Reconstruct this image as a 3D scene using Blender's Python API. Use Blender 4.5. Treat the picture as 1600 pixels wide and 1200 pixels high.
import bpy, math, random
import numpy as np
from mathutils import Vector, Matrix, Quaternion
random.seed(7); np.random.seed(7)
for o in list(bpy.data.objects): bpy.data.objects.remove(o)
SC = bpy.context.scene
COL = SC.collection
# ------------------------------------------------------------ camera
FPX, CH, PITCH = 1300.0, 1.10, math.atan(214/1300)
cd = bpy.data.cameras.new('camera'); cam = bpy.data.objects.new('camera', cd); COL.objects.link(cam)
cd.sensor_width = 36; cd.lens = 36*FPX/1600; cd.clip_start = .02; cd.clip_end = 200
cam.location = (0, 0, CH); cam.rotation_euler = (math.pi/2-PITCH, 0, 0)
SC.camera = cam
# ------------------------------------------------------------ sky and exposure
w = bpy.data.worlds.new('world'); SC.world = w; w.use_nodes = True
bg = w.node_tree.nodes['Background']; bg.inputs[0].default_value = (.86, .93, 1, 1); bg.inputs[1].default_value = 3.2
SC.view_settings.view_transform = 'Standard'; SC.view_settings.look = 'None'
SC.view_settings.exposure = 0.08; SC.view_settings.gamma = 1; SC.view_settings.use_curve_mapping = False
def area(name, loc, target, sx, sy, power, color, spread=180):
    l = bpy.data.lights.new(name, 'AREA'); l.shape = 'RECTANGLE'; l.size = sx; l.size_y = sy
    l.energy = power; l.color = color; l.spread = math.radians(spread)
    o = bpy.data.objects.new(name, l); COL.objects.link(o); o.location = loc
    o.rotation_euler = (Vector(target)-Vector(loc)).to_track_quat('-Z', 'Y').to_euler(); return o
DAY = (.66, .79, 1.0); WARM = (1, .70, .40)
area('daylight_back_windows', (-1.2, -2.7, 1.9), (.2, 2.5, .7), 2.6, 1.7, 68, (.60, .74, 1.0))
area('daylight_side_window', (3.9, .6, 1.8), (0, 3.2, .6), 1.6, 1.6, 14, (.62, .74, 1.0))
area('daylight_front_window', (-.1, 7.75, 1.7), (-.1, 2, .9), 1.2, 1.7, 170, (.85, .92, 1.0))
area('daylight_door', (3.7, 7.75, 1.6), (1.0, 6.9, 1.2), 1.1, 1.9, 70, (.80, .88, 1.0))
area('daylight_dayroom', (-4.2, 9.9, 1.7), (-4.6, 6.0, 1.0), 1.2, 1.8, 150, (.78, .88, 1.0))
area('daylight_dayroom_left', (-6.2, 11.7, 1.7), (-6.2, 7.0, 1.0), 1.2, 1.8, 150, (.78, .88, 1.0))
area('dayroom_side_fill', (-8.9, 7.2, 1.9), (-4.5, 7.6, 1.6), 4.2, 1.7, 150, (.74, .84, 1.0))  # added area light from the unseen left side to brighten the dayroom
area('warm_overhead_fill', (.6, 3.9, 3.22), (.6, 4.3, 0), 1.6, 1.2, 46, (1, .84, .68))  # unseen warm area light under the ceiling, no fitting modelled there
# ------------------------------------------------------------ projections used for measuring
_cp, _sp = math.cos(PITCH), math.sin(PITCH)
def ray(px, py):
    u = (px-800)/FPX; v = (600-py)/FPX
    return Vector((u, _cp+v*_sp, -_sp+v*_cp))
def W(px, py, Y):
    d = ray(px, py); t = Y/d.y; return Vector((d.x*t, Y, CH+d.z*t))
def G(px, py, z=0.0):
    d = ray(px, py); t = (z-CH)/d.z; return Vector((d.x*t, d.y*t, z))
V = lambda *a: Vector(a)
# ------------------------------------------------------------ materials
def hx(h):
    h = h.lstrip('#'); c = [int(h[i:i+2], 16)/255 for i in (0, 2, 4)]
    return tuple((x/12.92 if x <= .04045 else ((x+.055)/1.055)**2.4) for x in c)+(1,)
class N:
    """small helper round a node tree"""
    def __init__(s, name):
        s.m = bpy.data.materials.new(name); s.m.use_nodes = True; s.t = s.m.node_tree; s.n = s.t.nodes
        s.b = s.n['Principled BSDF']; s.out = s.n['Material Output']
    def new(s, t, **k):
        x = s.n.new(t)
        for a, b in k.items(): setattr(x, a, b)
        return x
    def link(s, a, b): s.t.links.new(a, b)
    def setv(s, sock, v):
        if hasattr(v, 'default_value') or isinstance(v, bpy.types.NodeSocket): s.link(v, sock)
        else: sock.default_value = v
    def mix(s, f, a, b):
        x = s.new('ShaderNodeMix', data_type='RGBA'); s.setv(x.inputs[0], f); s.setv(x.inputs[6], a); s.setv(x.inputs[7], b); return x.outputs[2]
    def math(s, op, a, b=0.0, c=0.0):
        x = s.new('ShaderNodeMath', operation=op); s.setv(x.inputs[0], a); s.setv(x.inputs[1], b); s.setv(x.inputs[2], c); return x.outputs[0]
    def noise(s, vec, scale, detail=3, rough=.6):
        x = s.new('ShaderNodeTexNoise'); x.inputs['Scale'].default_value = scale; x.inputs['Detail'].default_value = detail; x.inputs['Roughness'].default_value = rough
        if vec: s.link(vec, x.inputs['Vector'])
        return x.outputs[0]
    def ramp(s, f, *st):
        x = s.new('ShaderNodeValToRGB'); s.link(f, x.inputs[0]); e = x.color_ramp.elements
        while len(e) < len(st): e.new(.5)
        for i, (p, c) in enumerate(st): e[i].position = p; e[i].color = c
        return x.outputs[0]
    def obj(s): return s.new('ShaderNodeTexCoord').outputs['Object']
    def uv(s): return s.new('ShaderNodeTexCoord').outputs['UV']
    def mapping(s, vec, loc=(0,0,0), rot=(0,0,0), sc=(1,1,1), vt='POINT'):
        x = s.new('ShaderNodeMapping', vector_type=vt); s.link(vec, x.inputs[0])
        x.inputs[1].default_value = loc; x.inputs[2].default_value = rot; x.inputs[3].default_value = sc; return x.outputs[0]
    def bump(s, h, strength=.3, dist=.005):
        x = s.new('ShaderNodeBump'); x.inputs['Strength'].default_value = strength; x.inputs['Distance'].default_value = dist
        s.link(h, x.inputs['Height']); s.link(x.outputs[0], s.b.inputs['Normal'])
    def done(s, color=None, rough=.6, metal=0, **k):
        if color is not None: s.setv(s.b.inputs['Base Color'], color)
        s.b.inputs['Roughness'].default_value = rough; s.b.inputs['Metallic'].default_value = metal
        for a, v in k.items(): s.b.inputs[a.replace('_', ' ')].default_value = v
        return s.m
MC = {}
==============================
■ Exercise objective: Extract all the material, leaving every line as it is.

■ Output:
Reconstruct this image as a 3D scene using Blender's Python API. Use Blender 4.5. Treat the picture as 1600 pixels wide and 1200 pixels high.
import bpy, math, random
import numpy as np
from mathutils import Vector, Matrix, Quaternion
random.seed(7); np.random.seed(7)
for o in list(bpy.data.objects): bpy.data.objects.remove(o)
SC = bpy.context.scene
COL = SC.collection
# ------------------------------------------------------------ camera
FPX, CH, PITCH = 1300.0, 1.10, math.atan(214/1300)
cd = bpy.data.cameras.new('camera'); cam = bpy.data.objects.new('camera', cd); COL.objects.link(cam)
cd.sensor_width = 36; cd.lens = 36*FPX/1600; cd.clip_start = .02; cd.clip_end = 200
cam.location = (0, 0, CH); cam.rotation_euler = (math.pi/2-PITCH, 0, 0)
SC.camera = cam
# ------------------------------------------------------------ sky and exposure
w = bpy.data.worlds.new('world'); SC.world = w; w.use_nodes = True
bg = w.node_tree.nodes['Background']; bg.inputs[0].default_value = (.86, .93, 1, 1); bg.inputs[1].default_value = 3.2
SC.view_settings.view_transform = 'Standard'; SC.view_settings.look = 'None'
SC.view_settings.exposure = 0.08; SC.view_settings.gamma = 1; SC.view_settings.use_curve_mapping = False
def area(name, loc, target, sx, sy, power, color, spread=180):
    l = bpy.data.lights.new(name, 'AREA'); l.shape = 'RECTANGLE'; l.size = sx; l.size_y = sy
    l.energy = power; l.color = color; l.spread = math.radians(spread)
    o = bpy.data.objects.new(name, l); COL.objects.link(o); o.location = loc
    o.rotation_euler = (Vector(target)-Vector(loc)).to_track_quat('-Z', 'Y').to_euler(); return o
DAY = (.66, .79, 1.0); WARM = (1, .70, .40)
area('daylight_back_windows', (-1.2, -2.7, 1.9), (.2, 2.5, .7), 2.6, 1.7, 68, (.60, .74, 1.0))
area('daylight_side_window', (3.9, .6, 1.8), (0, 3.2, .6), 1.6, 1.6, 14, (.62, .74, 1.0))
area('daylight_front_window', (-.1, 7.75, 1.7), (-.1, 2, .9), 1.2, 1.7, 170, (.85, .92, 1.0))
area('daylight_door', (3.7, 7.75, 1.6), (1.0, 6.9, 1.2), 1.1, 1.9, 70, (.80, .88, 1.0))
area('daylight_dayroom', (-4.2, 9.9, 1.7), (-4.6, 6.0, 1.0), 1.2, 1.8, 150, (.78, .88, 1.0))
area('daylight_dayroom_left', (-6.2, 11.7, 1.7), (-6.2, 7.0, 1.0), 1.2, 1.8, 150, (.78, .88, 1.0))
area('dayroom_side_fill', (-8.9, 7.2, 1.9), (-4.5, 7.6, 1.6), 4.2, 1.7, 150, (.74, .84, 1.0))  # added area light from the unseen left side to brighten the dayroom
area('warm_overhead_fill', (.6, 3.9, 3.22), (.6, 4.3, 0), 1.6, 1.2, 46, (1, .84, .68))  # unseen warm area light under the ceiling, no fitting modelled there
# ------------------------------------------------------------ projections used for measuring
_cp, _sp = math.cos(PITCH), math.sin(PITCH)
def ray(px, py):
    u = (px-800)/FPX; v = (600-py)/FPX
    return Vector((u, _cp+v*_sp, -_sp+v*_cp))
def W(px, py, Y):
    d = ray(px, py); t = Y/d.y; return Vector((d.x*t, Y, CH+d.z*t))
def G(px, py, z=0.0):
    d = ray(px, py); t = (z-CH)/d.z; return Vector((d.x*t, d.y*t, z))
V = lambda *a: Vector(a)
# ------------------------------------------------------------ materials
def hx(h):
    h = h.lstrip('#'); c = [int(h[i:i+2], 16)/255 for i in (0, 2, 4)]
    return tuple((x/12.92 if x <= .04045 else ((x+.055)/1.055)**2.4) for x in c)+(1,)
class N:
    """small helper round a node tree"""
    def __init__(s, name):
        s.m = bpy.data.materials.new(name); s.m.use_nodes = True; s.t = s.m.node_tree; s.n = s.t.nodes
        s.b = s.n['Principled BSDF']; s.out = s.n['Material Output']
    def new(s, t, **k):
        x = s.n.new(t)
        for a, b in k.items(): setattr(x, a, b)
        return x
    def link(s, a, b): s.t.links.new(a, b)
    def setv(s, sock, v):
        if hasattr(v, 'default_value') or isinstance(v, bpy.types.NodeSocket): s.link(v, sock)
        else: sock.default_value = v
    def mix(s, f, a, b):
        x = s.new('ShaderNodeMix', data_type='RGBA'); s.setv(x.inputs[0], f); s.setv(x.inputs[6], a); s.setv(x.inputs[7], b); return x.outputs[2]
    def math(s, op, a, b=0.0, c=0.0):
        x = s.new('ShaderNodeMath', operation=op); s.setv(x.inputs[0], a); s.setv(x.inputs[1], b); s.setv(x.inputs[2], c); return x.outputs[0]
    def noise(s, vec, scale, detail=3, rough=.6):
        x = s.new('ShaderNodeTexNoise'); x.inputs['Scale'].default_value = scale; x.inputs['Detail'].default_value = detail; x.inputs['Roughness'].default_value = rough
        if vec: s.link(vec, x.inputs['Vector'])
        return x.outputs[0]
    def ramp(s, f, *st):
        x = s.new('ShaderNodeValToRGB'); s.link(f, x.inputs[0]); e = x.color_ramp.elements
        while len(e) < len(st): e.new(.5)
        for i, (p, c) in enumerate(st): e[i].position = p; e[i].color = c
        return x.outputs[0]
    def obj(s): return s.new('ShaderNodeTexCoord').outputs['Object']
    def uv(s): return s.new('ShaderNodeTexCoord').outputs['UV']
    def mapping(s, vec, loc=(0,0,0), rot=(0,0,0), sc=(1,1,1), vt='POINT'):
        x = s.new('ShaderNodeMapping', vector_type=vt); s.link(vec, x.inputs[0])
        x.inputs[1].default_value = loc; x.inputs[2].default_value = rot; x.inputs[3].default_value = sc; return x.outputs[0]
    def bump(s, h, strength=.3, dist=.005):
        x = s.new('ShaderNodeBump'); x.inputs['Strength'].default_value = strength; x.inputs['Distance'].default_value = dist
        s.link(h, x.inputs['Height']); s.link(x.outputs[0], s.b.inputs['Normal'])
    def done(s, color=None, rough=.6, metal=0, **k):
        if color is not None: s.setv(s.b.inputs['Base Color'], color)
        s.b.inputs['Roughness'].default_value = rough; s.b.inputs['Metallic'].default_value = metal
        for a, v in k.items(): s.b.inputs[a.replace('_', ' ')].default_value = v
        return s.m
MC = {}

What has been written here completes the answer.